• **TASK BRIEF**: Transcribe the lines from the start of the data below through the line with "inscription_panel()", word for word and nothing more.

• **INFORMATION SHOWN**:
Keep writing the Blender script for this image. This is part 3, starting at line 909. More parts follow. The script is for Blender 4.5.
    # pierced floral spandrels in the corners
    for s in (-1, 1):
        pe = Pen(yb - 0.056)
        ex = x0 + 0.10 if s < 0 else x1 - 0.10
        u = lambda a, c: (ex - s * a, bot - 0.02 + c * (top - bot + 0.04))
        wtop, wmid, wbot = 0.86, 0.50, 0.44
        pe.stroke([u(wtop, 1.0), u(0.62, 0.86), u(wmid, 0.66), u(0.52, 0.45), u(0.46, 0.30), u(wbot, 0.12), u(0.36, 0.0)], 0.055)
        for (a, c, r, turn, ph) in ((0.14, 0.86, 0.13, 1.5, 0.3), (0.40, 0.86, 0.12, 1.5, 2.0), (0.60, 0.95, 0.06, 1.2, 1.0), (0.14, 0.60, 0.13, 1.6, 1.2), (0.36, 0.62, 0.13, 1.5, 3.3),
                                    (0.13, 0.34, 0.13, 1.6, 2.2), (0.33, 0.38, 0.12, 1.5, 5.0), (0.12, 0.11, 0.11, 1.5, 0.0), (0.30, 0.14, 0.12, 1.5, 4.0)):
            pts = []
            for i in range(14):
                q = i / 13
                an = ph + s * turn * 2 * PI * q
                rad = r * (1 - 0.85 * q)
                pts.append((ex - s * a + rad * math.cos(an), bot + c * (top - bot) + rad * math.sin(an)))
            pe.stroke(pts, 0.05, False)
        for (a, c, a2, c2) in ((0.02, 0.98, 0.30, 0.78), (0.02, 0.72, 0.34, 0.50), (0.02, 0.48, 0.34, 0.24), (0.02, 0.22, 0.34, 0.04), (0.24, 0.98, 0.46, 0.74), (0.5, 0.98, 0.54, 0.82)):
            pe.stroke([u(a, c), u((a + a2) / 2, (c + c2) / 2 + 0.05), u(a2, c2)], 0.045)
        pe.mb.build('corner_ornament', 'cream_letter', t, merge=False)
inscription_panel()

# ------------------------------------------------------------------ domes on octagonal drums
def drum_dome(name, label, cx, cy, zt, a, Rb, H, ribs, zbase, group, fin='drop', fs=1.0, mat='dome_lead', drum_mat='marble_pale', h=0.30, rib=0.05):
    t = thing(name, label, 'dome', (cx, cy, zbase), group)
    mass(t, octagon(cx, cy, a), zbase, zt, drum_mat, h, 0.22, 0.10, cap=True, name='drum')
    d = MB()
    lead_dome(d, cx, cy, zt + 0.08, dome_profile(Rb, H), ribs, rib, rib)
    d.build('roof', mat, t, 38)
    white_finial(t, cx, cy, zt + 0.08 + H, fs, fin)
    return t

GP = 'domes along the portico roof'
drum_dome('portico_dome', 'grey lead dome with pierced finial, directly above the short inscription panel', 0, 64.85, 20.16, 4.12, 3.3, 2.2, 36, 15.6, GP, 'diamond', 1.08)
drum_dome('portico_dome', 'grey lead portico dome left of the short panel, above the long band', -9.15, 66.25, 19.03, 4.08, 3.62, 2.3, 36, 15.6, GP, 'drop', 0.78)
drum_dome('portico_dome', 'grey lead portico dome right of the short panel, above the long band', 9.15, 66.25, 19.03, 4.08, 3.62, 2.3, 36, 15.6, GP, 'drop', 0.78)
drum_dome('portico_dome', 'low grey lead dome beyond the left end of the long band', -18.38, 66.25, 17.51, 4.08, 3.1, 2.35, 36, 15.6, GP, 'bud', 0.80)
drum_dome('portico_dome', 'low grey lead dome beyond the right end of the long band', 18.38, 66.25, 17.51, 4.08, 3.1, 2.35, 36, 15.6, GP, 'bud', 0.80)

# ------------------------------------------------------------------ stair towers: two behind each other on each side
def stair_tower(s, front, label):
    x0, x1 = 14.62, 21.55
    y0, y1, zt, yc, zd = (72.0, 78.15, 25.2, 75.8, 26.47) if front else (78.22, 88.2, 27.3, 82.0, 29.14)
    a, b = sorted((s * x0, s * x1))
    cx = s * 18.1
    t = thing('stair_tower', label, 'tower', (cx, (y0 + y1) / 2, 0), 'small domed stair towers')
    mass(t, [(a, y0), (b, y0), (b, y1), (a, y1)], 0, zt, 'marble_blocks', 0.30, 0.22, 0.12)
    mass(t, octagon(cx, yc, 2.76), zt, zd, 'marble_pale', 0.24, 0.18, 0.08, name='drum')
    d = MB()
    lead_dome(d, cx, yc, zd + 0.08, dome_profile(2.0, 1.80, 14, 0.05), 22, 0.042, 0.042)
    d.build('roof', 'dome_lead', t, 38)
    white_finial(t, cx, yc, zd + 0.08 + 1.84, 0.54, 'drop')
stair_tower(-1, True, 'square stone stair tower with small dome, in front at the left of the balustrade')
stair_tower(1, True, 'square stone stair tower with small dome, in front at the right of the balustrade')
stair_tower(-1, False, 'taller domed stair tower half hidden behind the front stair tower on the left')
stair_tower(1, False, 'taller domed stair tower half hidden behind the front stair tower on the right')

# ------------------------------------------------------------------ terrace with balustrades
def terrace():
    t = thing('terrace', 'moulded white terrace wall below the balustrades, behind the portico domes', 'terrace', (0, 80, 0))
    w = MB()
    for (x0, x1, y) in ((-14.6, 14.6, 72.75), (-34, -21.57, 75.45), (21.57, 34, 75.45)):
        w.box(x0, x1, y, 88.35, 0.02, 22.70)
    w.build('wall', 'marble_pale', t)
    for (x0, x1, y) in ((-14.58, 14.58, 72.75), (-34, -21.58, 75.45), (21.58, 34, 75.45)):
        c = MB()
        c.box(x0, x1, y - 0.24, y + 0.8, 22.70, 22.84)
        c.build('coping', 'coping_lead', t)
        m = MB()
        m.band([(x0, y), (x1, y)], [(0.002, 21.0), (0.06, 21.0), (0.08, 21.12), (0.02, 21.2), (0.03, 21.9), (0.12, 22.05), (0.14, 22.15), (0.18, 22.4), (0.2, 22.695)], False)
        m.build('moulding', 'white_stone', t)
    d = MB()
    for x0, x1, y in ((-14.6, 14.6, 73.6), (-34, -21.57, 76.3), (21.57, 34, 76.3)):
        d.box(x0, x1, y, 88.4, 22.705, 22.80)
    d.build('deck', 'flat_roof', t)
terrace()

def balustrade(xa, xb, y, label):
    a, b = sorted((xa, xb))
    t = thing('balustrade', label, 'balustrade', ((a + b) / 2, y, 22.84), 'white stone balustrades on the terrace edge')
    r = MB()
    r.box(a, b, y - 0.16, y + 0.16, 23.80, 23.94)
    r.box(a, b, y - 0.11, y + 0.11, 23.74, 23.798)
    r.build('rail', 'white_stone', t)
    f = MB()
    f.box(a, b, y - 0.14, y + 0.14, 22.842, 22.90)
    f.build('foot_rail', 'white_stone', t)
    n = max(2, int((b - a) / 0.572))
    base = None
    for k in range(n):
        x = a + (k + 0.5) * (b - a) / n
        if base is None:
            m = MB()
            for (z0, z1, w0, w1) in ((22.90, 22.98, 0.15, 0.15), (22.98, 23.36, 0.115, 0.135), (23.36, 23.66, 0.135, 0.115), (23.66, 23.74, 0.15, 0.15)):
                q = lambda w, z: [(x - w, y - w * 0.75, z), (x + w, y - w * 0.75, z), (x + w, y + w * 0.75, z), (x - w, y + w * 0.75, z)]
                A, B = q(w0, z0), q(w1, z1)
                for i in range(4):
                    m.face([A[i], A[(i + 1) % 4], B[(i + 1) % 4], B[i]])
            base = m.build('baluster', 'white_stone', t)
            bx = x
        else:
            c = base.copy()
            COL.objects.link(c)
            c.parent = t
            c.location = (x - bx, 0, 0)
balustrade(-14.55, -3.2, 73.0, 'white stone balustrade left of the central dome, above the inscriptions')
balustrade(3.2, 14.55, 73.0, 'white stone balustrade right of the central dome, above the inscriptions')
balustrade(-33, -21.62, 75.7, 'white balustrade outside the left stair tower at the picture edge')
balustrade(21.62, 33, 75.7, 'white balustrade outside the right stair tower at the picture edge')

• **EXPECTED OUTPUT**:
Keep writing the Blender script for this image. This is part 3, starting at line 909. More parts follow. The script is for Blender 4.5.
    # pierced floral spandrels in the corners
    for s in (-1, 1):
        pe = Pen(yb - 0.056)
        ex = x0 + 0.10 if s < 0 else x1 - 0.10
        u = lambda a, c: (ex - s * a, bot - 0.02 + c * (top - bot + 0.04))
        wtop, wmid, wbot = 0.86, 0.50, 0.44
        pe.stroke([u(wtop, 1.0), u(0.62, 0.86), u(wmid, 0.66), u(0.52, 0.45), u(0.46, 0.30), u(wbot, 0.12), u(0.36, 0.0)], 0.055)
        for (a, c, r, turn, ph) in ((0.14, 0.86, 0.13, 1.5, 0.3), (0.40, 0.86, 0.12, 1.5, 2.0), (0.60, 0.95, 0.06, 1.2, 1.0), (0.14, 0.60, 0.13, 1.6, 1.2), (0.36, 0.62, 0.13, 1.5, 3.3),
                                    (0.13, 0.34, 0.13, 1.6, 2.2), (0.33, 0.38, 0.12, 1.5, 5.0), (0.12, 0.11, 0.11, 1.5, 0.0), (0.30, 0.14, 0.12, 1.5, 4.0)):
            pts = []
            for i in range(14):
                q = i / 13
                an = ph + s * turn * 2 * PI * q
                rad = r * (1 - 0.85 * q)
                pts.append((ex - s * a + rad * math.cos(an), bot + c * (top - bot) + rad * math.sin(an)))
            pe.stroke(pts, 0.05, False)
        for (a, c, a2, c2) in ((0.02, 0.98, 0.30, 0.78), (0.02, 0.72, 0.34, 0.50), (0.02, 0.48, 0.34, 0.24), (0.02, 0.22, 0.34, 0.04), (0.24, 0.98, 0.46, 0.74), (0.5, 0.98, 0.54, 0.82)):
            pe.stroke([u(a, c), u((a + a2) / 2, (c + c2) / 2 + 0.05), u(a2, c2)], 0.045)
        pe.mb.build('corner_ornament', 'cream_letter', t, merge=False)
inscription_panel()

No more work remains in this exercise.